To an American reader, it’s hard to ignore the meanness behind some of Roitfeld’s comments. Like this one on her recent trip to Thailand:
“You think this will be so glamorous,” she sighs. “You have the idea in
your mind and then you get there and the people in the hotel …” She
grimaces and gestures hugely in the hip area. “There were lots of
people who were so fat and like that.”
It’s sad, but she sounds just like my (French) boyfriend. Maybe someone should write a follow-up book called French Woman Don’t Get Fat, and Laugh at Women Who Do. Roitfeld says she only hires skinny models and skinny girls to work for her with an attitude that could only come from a skinny woman (and Larocca reminds us of how skinny Roitfeld is several times).
It’s repugnant in any language (and pottery has been thrown when said boyfriend has uttered such inanities), but fashion does not exist in an ethical realm (just ask PETA). Which is what makes the American fashion industry, who promise that you too can look like a model, if you buy this dress or try this diet, that much more complicit than the French, who simply say "you’ll never be this cool or this thin." At least they’re honest about it.
Larocca’s respect for French Vogue and for Roitfeld’s personal style (if not her person) comes through– but at the end of the article we are left with a feeling of strong ambivalence, one which is echoed in the comments left by readers, which range from "I love her" to "What a ridiculous, self-absorbed git."

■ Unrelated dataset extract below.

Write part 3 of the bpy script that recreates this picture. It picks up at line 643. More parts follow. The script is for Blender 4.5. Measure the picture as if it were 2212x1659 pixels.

When it comes to someone as creative, infamous, and successful as Roitfeld, the point is not that you love her or think she’s a git. She doesn’t care so much what you think, because so many of the right people find her impossibly stylish, and want to "be sitting and looking like her." And this insouciance is, in fact, quite French. That’s the thing American audiences respond to (thus the popularity of self-help books), and the thing that drives them crazy.